Deterioration and strain energy development of sandstones under quasi-static and dynamic loading after freeze-thaw cycles

Abstract

Rocks in cold regions are often exposed to extreme temperature change, and different loading conditions, therefore, will be subjected to deterioration. In this study, the deterioration of sandstone after freeze-thaw (F-T) cycles under quasi-static and dynamic loading conditions is investigated. In doing so, physical and mechanical properties of sandstone samples were studied after 20, 60, 100 and 140 F-T cycles. An increase in porosity and decrease in P wave velocity demonstrated a degradation in physical properties after F-T cycles. In addition, peak strengths of specimens were observed to be higher in the dynamic loading conditions as compared with the quasi-static conditions; while Young's modulus almost remained constant.
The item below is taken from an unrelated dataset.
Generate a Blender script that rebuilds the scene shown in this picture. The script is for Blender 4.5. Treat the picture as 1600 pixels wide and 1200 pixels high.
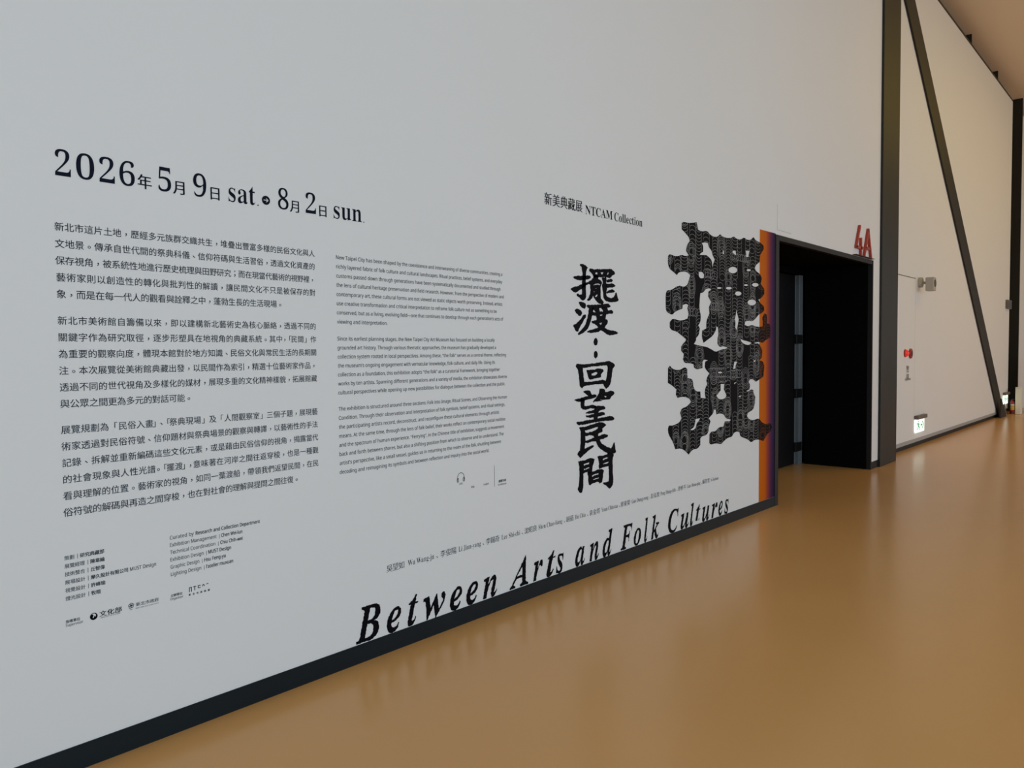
import bpy, bmesh, math, random
from mathutils import Matrix, Vector
import mathutils.noise as mnoise

for o in list(bpy.data.objects):
    bpy.data.objects.remove(o)
scene = bpy.context.scene
COL = scene.collection
random.seed(7)

# ------------------------------------------------------------------ camera
# world: X runs along the exhibition wall, Y points into it, Z is up (metres)
cam_data = bpy.data.cameras.new('camera')
cam_data.sensor_width = 36.0
cam_data.lens = 27.0
cam_data.clip_start = 0.05
cam_data.clip_end = 200
cam = bpy.data.objects.new('camera', cam_data)
COL.objects.link(cam)
YAW, PITCH, ROLL = map(math.radians, (48.3958, -2.3296, -0.5020))
fwd = Vector((math.sin(YAW) * math.cos(PITCH), math.cos(YAW) * math.cos(PITCH), math.sin(PITCH)))
rt = Vector((math.cos(YAW), -math.sin(YAW), 0))
up = rt.cross(fwd)
rt2 = rt * math.cos(ROLL) + up * math.sin(ROLL)
up2 = up * math.cos(ROLL) - rt * math.sin(ROLL)
cam.matrix_world = Matrix(((rt2.x, up2.x, -fwd.x, 0), (rt2.y, up2.y, -fwd.y, 0), (rt2.z, up2.z, -fwd.z, 1.55), (0, 0, 0, 1)))
scene.camera = cam

# ------------------------------------------------------------------ light and exposure
scene.view_settings.view_transform = 'Standard'
scene.view_settings.look = 'None'
scene.view_settings.gamma = 1.0
scene.view_settings.use_curve_mapping = False
scene.view_settings.exposure = -0.03
world = bpy.data.worlds.new('world')
scene.world = world
world.use_nodes = True
world.node_tree.nodes['Background'].inputs[0].default_value = (0.75, 0.86, 1.0, 1)
world.node_tree.nodes['Background'].inputs[1].default_value = 0.0


def area(name, loc, rot, sx, sy, power, color):
    d = bpy.data.lights.new(name, 'AREA')
    d.shape = 'RECTANGLE'
    d.size, d.size_y, d.energy, d.color = sx, sy, power, color
    o = bpy.data.objects.new(name, d)
    o.location = loc
    o.rotation_euler = rot
    COL.objects.link(o)
    return o


# daylight through the glazed front of the hall, opposite the exhibition wall
area('daylight_near', (-1.0, -7.9, 2.9), (math.radians(70), 0, 0), 15, 5.4, 1060, (0.615, 0.815, 1.0))
area('daylight_far', (19.0, -7.9, 2.3), (math.radians(60), 0, 0), 20, 4.2, 710, (0.85, 0.89, 0.98))
# warm ceiling lamps further down the hall
area('hall_lamps', (17.5, -1.0, 7.3), (math.radians(12), 0, 0), 12, 1.0, 130, (1.0, 0.71, 0.08))

# ------------------------------------------------------------------ materials
MAT = {}


def mat(name, color, rough=0.6, metal=0.0, emit=None, strength=0.0, spec=0.5):
    if name in MAT:
        return MAT[name]
    m = bpy.data.materials.new(name)
    m.use_nodes = True
    b = m.node_tree.nodes['Principled BSDF']
    b.inputs['Base Color'].default_value = (*color, 1)
    b.inputs['Roughness'].default_value = rough
    b.inputs['Metallic'].default_value = metal
    b.inputs['Specular IOR Level'].default_value = spec
    if emit:
        b.inputs['Emission Color'].default_value = (*emit, 1)
        b.inputs['Emission Strength'].default_value = strength
    MAT[name] = m
    return m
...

Furthermore, a decay model was used to predict the deterioration of sandstone under different loading conditions and F-T cycles. Finally, the effects of F-T cycles on a brittleness and strain energy development were investigated. It was observed that rock became more brittle in the pre-peak regime after F-T cycles. It also demonstrated strain energies including the pre-peak, the peak, the post-peak and the total strain energies decrease after F-T cycles while variations of elastic strain energy with F-T cycles doesn't show any conclusive trend. Correlations between porosity and strain energies implied that porosity is a key factor in strain energy development for this kind of sandstone except that of elastic strain energy.